La scène qui s’est déroulée le 25 mars 2023 à Sainte-Soline devrait nous sauter aux yeux: 3200 gendarmes, des hélicoptères, des quads barrant l’accès à une vaste étendue de terre nue, juste de la terre. Il n’y avait presque rien à casser à Sainte-Soline: une double rangée de grilles, une pompe, des tuyaux. Alors pourquoi ne pas laisser entrer la foule sur cette terre ? Pourquoi ne pas lui ouvrir un passage, un accès vers un avenir désirable ? Car cette foule désordonnée n’aspirait pas à autre chose.
A l’approche de la Pâque, je ne peux m’empêcher de penser à la sortie d’Égypte : à ce moment où la Loi n’était pas encore donnée, où le risque était immense, où rien n’était acquis. La Loi de Moïse ne pouvait être donnée à l’intérieur de la maison de servitude. Il fallait d’abord sauter dans l’inconnu. Il y aura toujours une part de désordre et d’improvisation pour sortir de la maison de servitude. Dans ce désordre, on peut trébucher sur des pierres. Mais la volonté du peuple de Sainte-Soline n’était pas de blesser l’autre. Personne ne voulait « tuer des policiers et des gendarmes ». Ce peuple voulait entrer dans ce bout de terre, et le traverser. Il y a eu des clameurs et des cris, il y a eu des plaies ouvertes, des fractures, des comas. Et nous ne sommes pas arrivés à éviter ce drame.

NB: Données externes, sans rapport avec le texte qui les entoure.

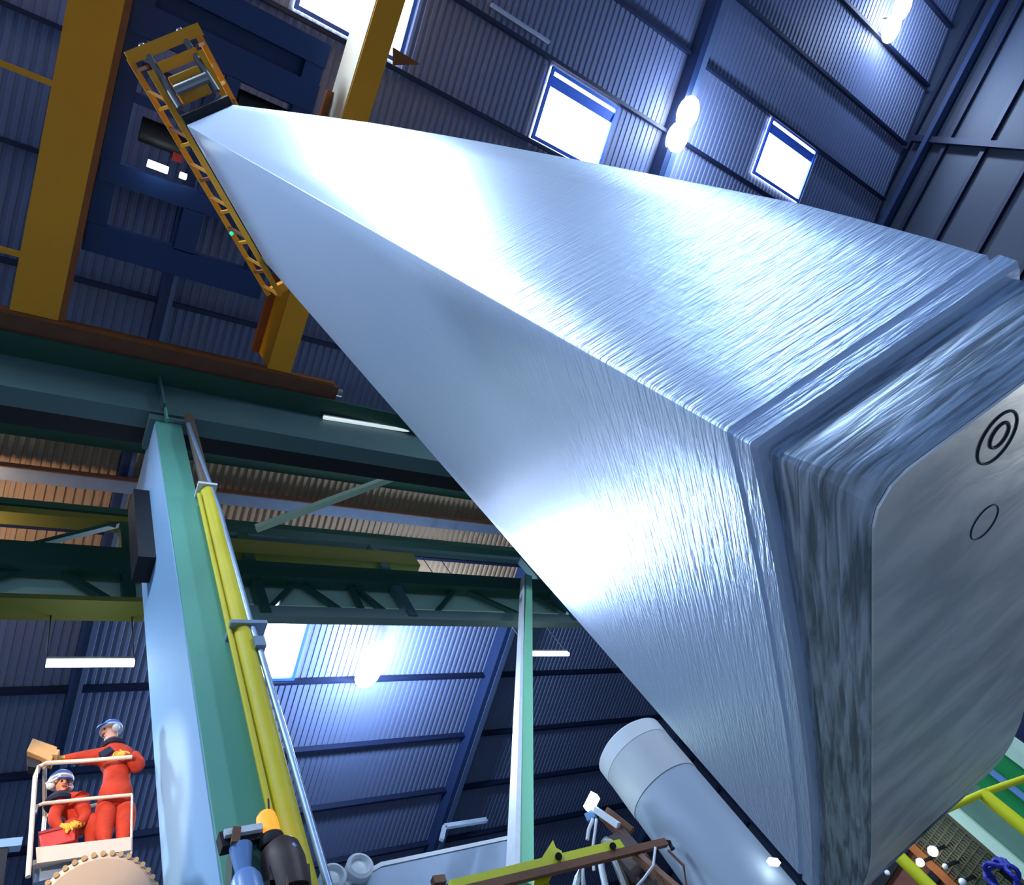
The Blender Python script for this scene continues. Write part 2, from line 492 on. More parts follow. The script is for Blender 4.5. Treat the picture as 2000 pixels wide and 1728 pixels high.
def section(u0, u1, v0, v1, r, nseg=3, nv=14, nu=6):
    """rounded rectangle, many points along the sides, counter-clockwise"""
    pts = []
    def arc(cx, cy, a0):
        for k in range(nseg + 1):
            t = a0 + math.pi / 2 * k / nseg; pts.append((cx + r * math.cos(t), cy + r * math.sin(t)))
    def side(p, q, n):
        for k in range(1, n): pts.append((p[0] + (q[0] - p[0]) * k / n, p[1] + (q[1] - p[1]) * k / n))
    arc(u0 + r, v0 + r, math.pi); side((u0 + r, v0), (u1 - r, v0), nu)
    arc(u1 - r, v0 + r, -math.pi / 2); side((u1, v0 + r), (u1, v1 - r), nv)
    arc(u1 - r, v1 - r, 0); side((u1 - r, v1), (u0 + r, v1), nu)
    arc(u0 + r, v1 - r, math.pi / 2); side((u0, v1 - r), (u0, v0 + r), nv)
    return pts


def loft(levels, name, m, parent, smooth=True):
    b = bmesh.new(); rings = [[b.verts.new(p) for p in L] for L in levels]
    n = len(rings[0])
    for P, Q in zip(rings, rings[1:]):
        for i in range(n):
            f = b.faces.new([P[i], P[(i + 1) % n], Q[(i + 1) % n], Q[i]]); f.smooth = smooth
    b.faces.new(rings[0][::-1]); b.faces.new(rings[-1])
    bmesh.ops.recalc_face_normals(b, faces=b.faces)
    me = bpy.data.meshes.new(name); b.to_mesh(me); b.free(); me.materials.append(m)
    o = bpy.data.objects.new(name, me); C.objects.link(o); o.parent = parent
    me.set_sharp_from_angle(angle=math.radians(24))
    return o


def lev(z, u0, u1, v0, v1, r, curlk=1.0):
    return [(u, v, z + curlk * curl(v)) for u, v in section(u0, u1, v0, v1, r)]


lv = []
zs = [0.735, 0.75] + [0.75 + (ZTOP - 0.75) * (k / 26) ** 2.0 for k in range(1, 27)]
for k, z in enumerate(zs):
    ck = max(0, 1 - (z - 0.75) / 0.6)
    d = 0.012 if k == 0 else 0.0
    lv.append(lev(z, A0 + d, a1(z) - d, B0 + d, B1 - d, 0.010, ck))
loft(lv, 'slab_body', M['metal'], slab)
# lip that runs round the slab under a thin groove
lv = [lev(.735, A0 + .02, 1.285, B0 + .02, B1 - .02, .007), lev(.7349, A0 + .006, 1.299, B0 + .006, B1 - .006, .007), lev(.729, A0 - .003, 1.308, B0 - .003, B1 + .003, .007), lev(.692, A0 + .0, 1.304, B0 + .0, B1 - .0, .007),
      lev(.684, A0 + .008, 1.296, B0 + .008, B1 - .008, .01), lev(.682, A0 + .05, 1.25, B0 + .05, B1 - .05, .016)]
loft(lv, 'lip', M['metal'], slab)
# foot block: set back under the lip
def zund(v): return 0.525 + 0.115 * max(0, (v - 2.2) / 0.73) ** 2
lv = [lev(.684, .628, 1.288, .846, 2.90, .012), lev(.675, .628, 1.288, .844, 2.90, .014), lev(.60, .639, 1.286, .844, 2.90, .03, .6)]
for z, d, r in ((.545, .0, .07), (.53, .006, .075)):
    lv.append([(u, v, z + zund(v) - .525) for u, v in section(.649 + d, 1.283 - d, .843 + d, 2.9 - d, r)])
loft(lv, 'foot_block', M['butt'], slab)
b = bmesh.new()
pts = section(.655, 1.277, .849, 2.894, .075)
top = [b.verts.new((u, v, zund(v) + .004)) for u, v in pts]; bot = [b.verts.new((u, v, zund(v) - .001)) for u, v in pts]
n = len(pts)
for i in range(n): b.faces.new([top[i], top[(i + 1) % n], bot[(i + 1) % n], bot[i]])
cen = {}
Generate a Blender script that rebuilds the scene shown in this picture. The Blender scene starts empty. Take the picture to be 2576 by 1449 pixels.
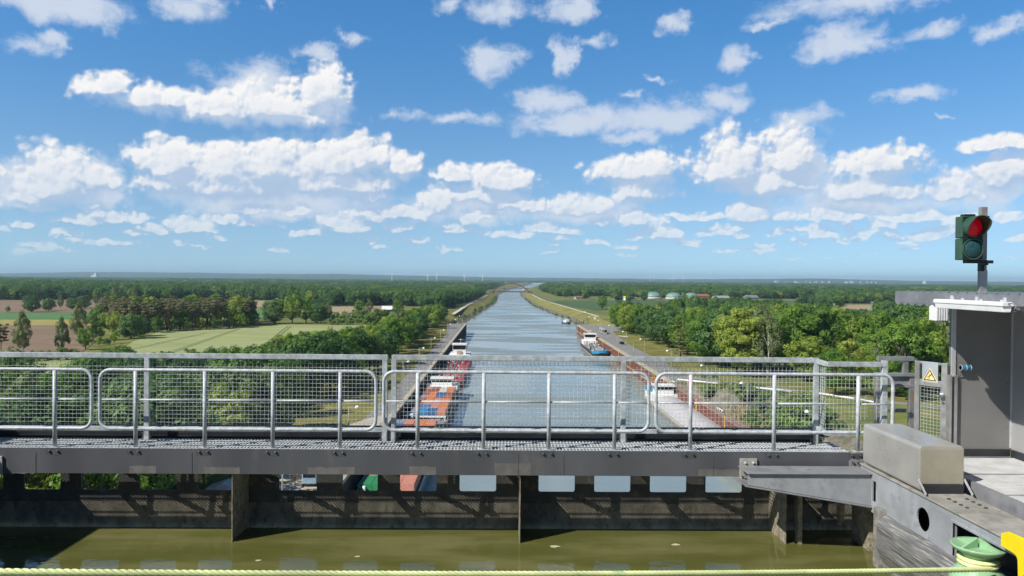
import bpy, bmesh, math, random
import numpy as np
from mathutils import Vector, Matrix

S = bpy.context.scene
COL = S.collection
rnd = random.Random(7)

# ------------------------------------------------------------------ camera
CAMZ = 42.0                      # eye height above the lower canal
FPX = 1932.0                     # focal length in the units of a 2576 px wide picture
CX, CY = 1288.0, 724.5
YAW, PITCH, ROLL = math.radians(0.77), math.radians(0.682), math.radians(0.487)
_f = Vector((math.sin(YAW) * math.cos(PITCH), math.cos(YAW) * math.cos(PITCH), -math.sin(PITCH)))
_r = Vector((math.cos(YAW), -math.sin(YAW), 0))
_u = _r.cross(_f)
_R = _r * math.cos(ROLL) + _u * math.sin(ROLL)
_U = _u * math.cos(ROLL) - _r * math.sin(ROLL)
cam = bpy.data.cameras.new('camera')
cam.lens = 36.0 * FPX / 2576.0
cam.sensor_width = 36.0
cam.clip_start = 0.1
cam.clip_end = 80000
camo = bpy.data.objects.new('camera', cam)
COL.objects.link(camo)
m = Matrix((( _R.x, _U.x, -_f.x, 0), (_R.y, _U.y, -_f.y, 0), (_R.z, _U.z, -_f.z, CAMZ), (0, 0, 0, 1)))
camo.matrix_world = m
S.camera = camo


def ray(px, py):
    return _f + _R * ((px - CX) / FPX) - _U * ((py - CY) / FPX)


def PY(px, py, Y):
    """point of the upright plane at distance Y that is seen at (px, py)"""
    d = ray(px, py)
    return Vector((0, 0, CAMZ)) + d * (Y / d.y)


def PX(px, py, X):
    d = ray(px, py)
    return Vector((0, 0, CAMZ)) + d * (X / d.x)


def G(px, py, z=6.7):
    """point at height z seen at (px, py)"""
    d = ray(px, py)
    return Vector((0, 0, CAMZ)) + d * ((z - CAMZ) / d.z)


def proj(p):
    d = Vector(p) - Vector((0, 0, CAMZ))
    w = d.dot(_f)
    return CX + FPX * d.dot(_R) / w, CY - FPX * d.dot(_U) / w, w


# ------------------------------------------------------------------ light
SUN = Vector((-1.17, -0.75, 1.24)).normalized()      # towards the sun
EL = math.asin(SUN.z)
sun = bpy.data.lights.new('sun', 'SUN')
sun.energy = 5.0
sun.angle = math.radians(0.53)
sun.color = (1.0, 0.955, 0.88)
suno = bpy.data.objects.new('sun', sun)
COL.objects.link(suno)
suno.rotation_euler = (-SUN).to_track_quat('-Z', 'Y').to_euler()
suno.location = (-60, -40, 120)
S.view_settings.view_transform = 'Standard'
S.view_settings.look = 'None'
S.view_settings.exposure = 0.25
S.view_settings.gamma = 1
S.cycles.use_denoising = True
S.cycles.max_bounces = 6
S.cycles.diffuse_bounces = 3
S.cycles.glossy_bounces = 3
S.cycles.transparent_max_bounces = 6
S.cycles.volume_bounces = 0

# ------------------------------------------------------------------ sky with clouds (world)
W = bpy.data.worlds.new('World')
S.world = W
W.use_nodes = True
nt = W.node_tree
nt.nodes.clear()


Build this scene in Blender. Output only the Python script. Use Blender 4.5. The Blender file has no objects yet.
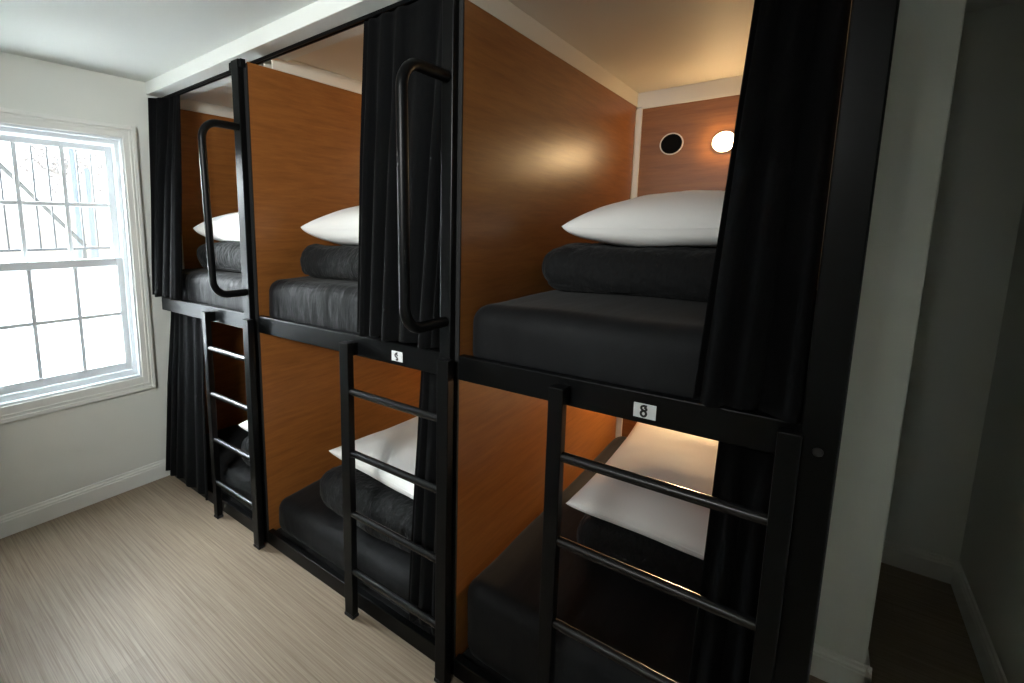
import bpy, bmesh, math, random
from mathutils import Vector, Matrix, noise
from mathutils.bvhtree import BVHTree

S = bpy.context.scene
COL = S.collection
R = math.radians

# ------------------------------------------------------------------ materials
def new_mat(name):
    m = bpy.data.materials.new(name)
    m.use_nodes = True
    nt = m.node_tree
    b = nt.nodes['Principled BSDF']
    return m, nt, b

def plain(name, col, rough=.5, metal=0.0, spec=.5, var=0.0, scale=8.0, bump=0.0, bscale=200.0, sheen=0.0, stretch=(1, 1, 1), bdist=.004):
    m, nt, b = new_mat(name)
    b.inputs['Base Color'].default_value = (*col, 1)
    b.inputs['Roughness'].default_value = rough
    b.inputs['Metallic'].default_value = metal
    b.inputs['Specular IOR Level'].default_value = spec
    if sheen:
        b.inputs['Sheen Weight'].default_value = sheen
        b.inputs['Sheen Roughness'].default_value = .5
    tc = nt.nodes.new('ShaderNodeTexCoord')
    mp = nt.nodes.new('ShaderNodeMapping')
    mp.inputs['Scale'].default_value = stretch
    nt.links.new(tc.outputs['Object'], mp.inputs['Vector'])
    if var:
        n = nt.nodes.new('ShaderNodeTexNoise')
        n.inputs['Scale'].default_value = scale
        n.inputs['Detail'].default_value = 5
        nt.links.new(mp.outputs['Vector'], n.inputs['Vector'])
        mr = nt.nodes.new('ShaderNodeMapRange')
        mr.inputs['To Min'].default_value = 1 - var
        mr.inputs['To Max'].default_value = 1 + var
        nt.links.new(n.outputs['Fac'], mr.inputs['Value'])
        mx = nt.nodes.new('ShaderNodeMix')
        mx.data_type = 'RGBA'; mx.blend_type = 'MULTIPLY'
        mx.inputs['Factor'].default_value = 1
        mx.inputs['A'].default_value = (*col, 1)
        nt.links.new(mr.outputs['Result'], mx.inputs['B'])
        nt.links.new(mx.outputs['Result'], b.inputs['Base Color'])
    if bump:
        n2 = nt.nodes.new('ShaderNodeTexNoise')
        n2.inputs['Scale'].default_value = bscale
        n2.inputs['Detail'].default_value = 3
        nt.links.new(mp.outputs['Vector'], n2.inputs['Vector'])
        bp = nt.nodes.new('ShaderNodeBump')
        bp.inputs['Strength'].default_value = bump
        bp.inputs['Distance'].default_value = bdist
        nt.links.new(n2.outputs['Fac'], bp.inputs['Height'])
        nt.links.new(bp.outputs['Normal'], b.inputs['Normal'])
    return m

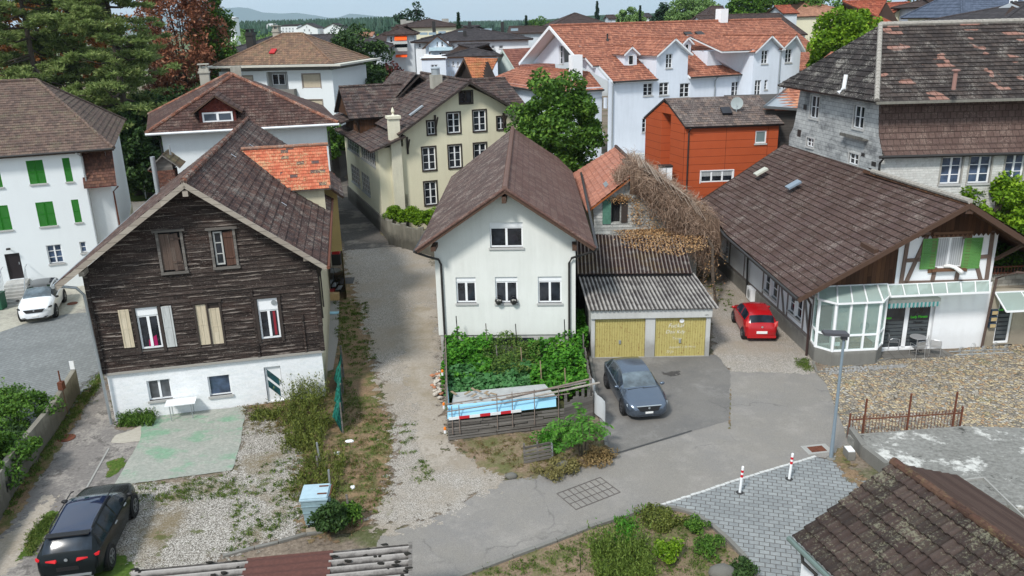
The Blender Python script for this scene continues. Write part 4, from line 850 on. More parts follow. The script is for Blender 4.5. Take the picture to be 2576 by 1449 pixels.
text(hG,'1971',.1,(5.4,-.105,2.12), m_dark, name='number')
Rf=Vector((-.14,-.25,2.5))
corrugated('roof', hG,[(-.16,-.22,2.52),(5.92,-.22,2.52),(5.62,4.25,2.86),(-.36,4.25,2.86)], m_corr2,.2,.035, rows=2)
sh=Ga.thing('corrugated_shed','low dark shed with mossy corrugated roof between garage and vine house','shed')
mb=MB(); mb.box(-.3,5.2,4.5,10.6,-.2,2.95); mb.build('wall', planks('dark_shed_boards',[(.03,.026,.024),(.05,.042,.037)],.2,3, True), sh)
corrugated('roof', sh,[(-.42,3.95,3.02),(5.42,3.75,3.02),(5.95,9.3,3.42),(-.1,10.6,3.5)], m_corr1,.2,.035, rows=3)
mb=MB(); mb.bar((-.4,4.05,2.9),(5.4,3.85,2.9),.06,.16); mb.build('fascia', m_black, sh)
# ==== 4 house under the dead vine
V=Fr((4.95,46.6),0)
hV=V.thing('vine_house','small house with salmon tiled roof half buried under a dead climbing vine','house')
pV=Pl((0,0),(1,0)); op=V.R(1538,503,1560,560)
AP=(2.55,7.2); EL=(-.5,4.9); ER=(6.6,3.6)
mb=MB(); siding(mb, pV,[(0,0),(6.1,0),(6.1,3.9),(2.55,7.05),(-.1,5.1),(0,3.3)],[op],.19,.018,.004, blen=1.0, reveal=.3); mb.build('board_wall', tiles('grey_fibre_boards',[hexc('a9aaa6'), hexc('b8b8b3'), hexc('9d9d99')],.8,.19,.5, joint=.4, groove=.02, lichen=hexc('6d6c69'), lamt=.2), hV)
mb=MB(); mb.box(op[0]-.05, op[1]+.05,.3,.4, op[2]-.05, op[3]+.05); mb.build('opening', m_black, hV)
mb=MB(); wall(mb, Pl((6.1,0),(0,1)),[(0,0),(10.5,0),(10.5,4),(0,4)]); wall(mb, Pl((-.1,10.5),(0,-1)),[(0,0),(10.5,0),(10.5,5),(0,5)]); wall(mb, Pl((6.1,10.5),(-1,0)),[(0,0),(6.2,0),(6.2,5),(3.6,7),(0,4)]); mb.build('side_walls', m_cream, hV)
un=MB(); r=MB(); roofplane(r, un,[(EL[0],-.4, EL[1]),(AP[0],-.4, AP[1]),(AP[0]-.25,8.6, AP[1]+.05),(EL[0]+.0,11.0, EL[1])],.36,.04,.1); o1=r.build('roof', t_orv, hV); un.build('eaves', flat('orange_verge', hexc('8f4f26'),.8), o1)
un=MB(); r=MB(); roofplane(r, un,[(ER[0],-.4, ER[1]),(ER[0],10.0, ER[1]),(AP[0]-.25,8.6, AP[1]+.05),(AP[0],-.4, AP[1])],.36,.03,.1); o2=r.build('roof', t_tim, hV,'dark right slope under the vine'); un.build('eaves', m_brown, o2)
rg=MB(); ridge(rg,(AP[0],-.4, AP[1]+.04),(AP[0]-.25,8.6, AP[1]+.09),.11,.3); rg.build('ridge_tiles', t_tim, o1)
s_=shutter(hV, pV,(V.q(1516,502)[0], V.q(1536,563)[0], V.q(1536,563)[1], V.q(1516,502)[1]), m_greeno, False,-.06); s_=shutter(hV, pV,(V.q(1563,505)[0], V.q(1578,560)[0], op[2], op[3]), m_tdark, False,-.06)
mb=MB(); q=V.qs(1495,470); mb.extr([(.75,1.2,5.95),(.95,1.2,6.1),(.95,2.3,6.1),(.75,2.3,5.95)],(-.03,0,.04)); sk_=mb.build('skylight', m_grey, o1)
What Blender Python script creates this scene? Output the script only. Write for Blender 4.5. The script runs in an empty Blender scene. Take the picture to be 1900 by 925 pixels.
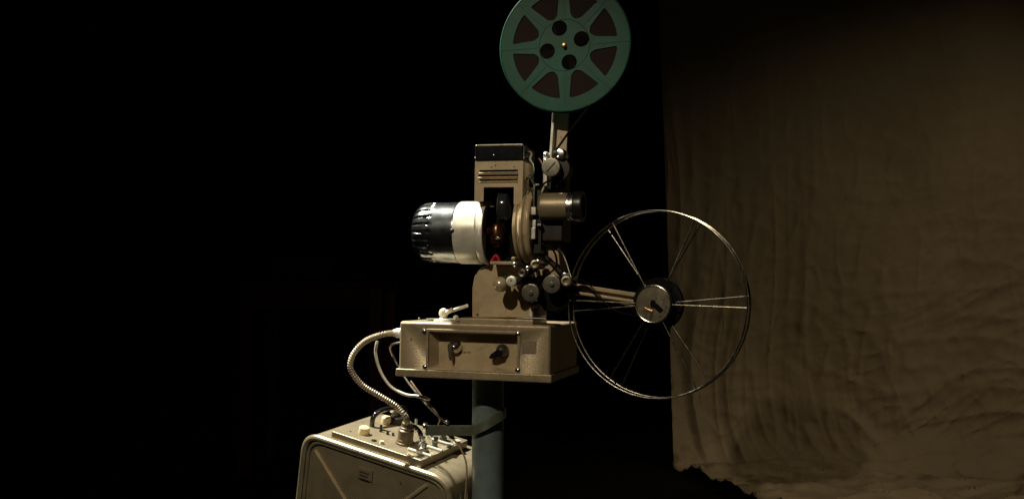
import bpy, bmesh, math, random
from mathutils import Vector, Matrix, noise
random.seed(7)
PI = math.pi
sc = bpy.context.scene
COL = sc.collection

# ------------------------------------------------------------------ camera
F = 1800.0                       # focal length in photo pixels (photo 1900 x 925)
PITCH = math.atan(82.5 / F)
CAM = Vector((0, 0, 0.72))
cd = bpy.data.cameras.new('camera'); cam = bpy.data.objects.new('camera', cd); COL.objects.link(cam)
cd.sensor_width = 36; cd.lens = 36 * F / 1900; cd.clip_start = 0.05; cd.clip_end = 200
cam.location = CAM; cam.rotation_euler = (PI / 2 + PITCH, 0, 0)
sc.camera = cam

# ------------------------------------------------------------------ world
w = bpy.data.worlds.new('World'); sc.world = w; w.use_nodes = True
w.node_tree.nodes['Background'].inputs[0].default_value = (0.55, 0.75, 0.6, 1)
w.node_tree.nodes['Background'].inputs[1].default_value = 0.0006

# ------------------------------------------------------------------ lamps
def spot(name, loc, aim, energy, color, size_deg, blend, radius):
    ld = bpy.data.lights.new(name, 'SPOT'); o = bpy.data.objects.new(name, ld); COL.objects.link(o)
    ld.energy = energy; ld.color = color; ld.spot_size = math.radians(size_deg); ld.spot_blend = blend
    ld.shadow_soft_size = radius
    o.location = loc
    o.rotation_euler = (Vector(aim) - Vector(loc)).to_track_quat('-Z', 'Y').to_euler()
    return o
spot('spot_front', (-0.85, -0.15, 2.20), (-0.05, 1.9, 0.50), 122, (1.0, 0.85, 0.61), 38, 0.9, 0.025)
spot('spot_left', (-1.20, 2.27, 2.76), (-0.12, 1.95, 0.72), 880, (1.0, 0.97, 0.82), 40, 0.4, 0.05)
spot('spot_right', (2.55, 1.05, 2.5), (1.80, 3.6, -0.22), 76, (1.0, 0.855, 0.60), 73, 1.0, 0.06)

# ------------------------------------------------------------------ colour management
sc.view_settings.view_transform = 'Standard'; sc.view_settings.look = 'None'
sc.view_settings.exposure = 0.0; sc.view_settings.gamma = 1.0

# ================================================================== helpers
def ray(u, v):
    r = Vector((1, 0, 0)); f = Vector((0, math.cos(PITCH), math.sin(PITCH))); up = Vector((0, -math.sin(PITCH), math.cos(PITCH)))
    return (f * F + r * (u - 950) + up * (462.5 - v)) / F
def at_y(u, v, Y):
    d = ray(u, v); return CAM + d * (Y / d.y)
def frame(ex, ey, ez, o):
    return Matrix(((ex.x, ey.x, ez.x, o.x), (ex.y, ey.y, ez.y, o.y), (ex.z, ey.z, ez.z, o.z), (0, 0, 0, 1)))
def on_plane(M, u, v, axis, val):
    """photo position -> point on the plane local[axis] = val of frame M, in local coordinates"""
    Mi = M.inverted(); c = Mi @ CAM; d = Mi.to_3x3() @ ray(u, v)
    return c + d * ((val - c[axis]) / d[axis])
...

Pour cela, nous aurions eu besoin de mots. Ce n’est pas la force et son usage, ce ne sont pas les discours et les procédures qui nous manquent. Dans la crise que nous traversons, nous avons besoin du langage.
Car le langage ne blesse pas. Le langage est une blessure. Mais « dans ses plaies se trouvait notre guérison » (Isaïe 53, 5). Plus que jamais, nous avons besoin de cette blessure qui ne blesse pas, pour nous adresser au pouvoir, et à ceux qui possèdent l’usage d’une violence qui doit impérativement retrouver sa légitimité, sous peine de briser l’élan vital de la jeunesse. Cette jeunesse qui n’est plus en quête d’une terre promise, mais simplement d’une terre habitable.
Pour que les larmes cessent et que le blé soit en terre, pour que les moissons reviennent, il nous reste un peu de paroles dans nos paumes, quelques épis du langage. Encore un peu.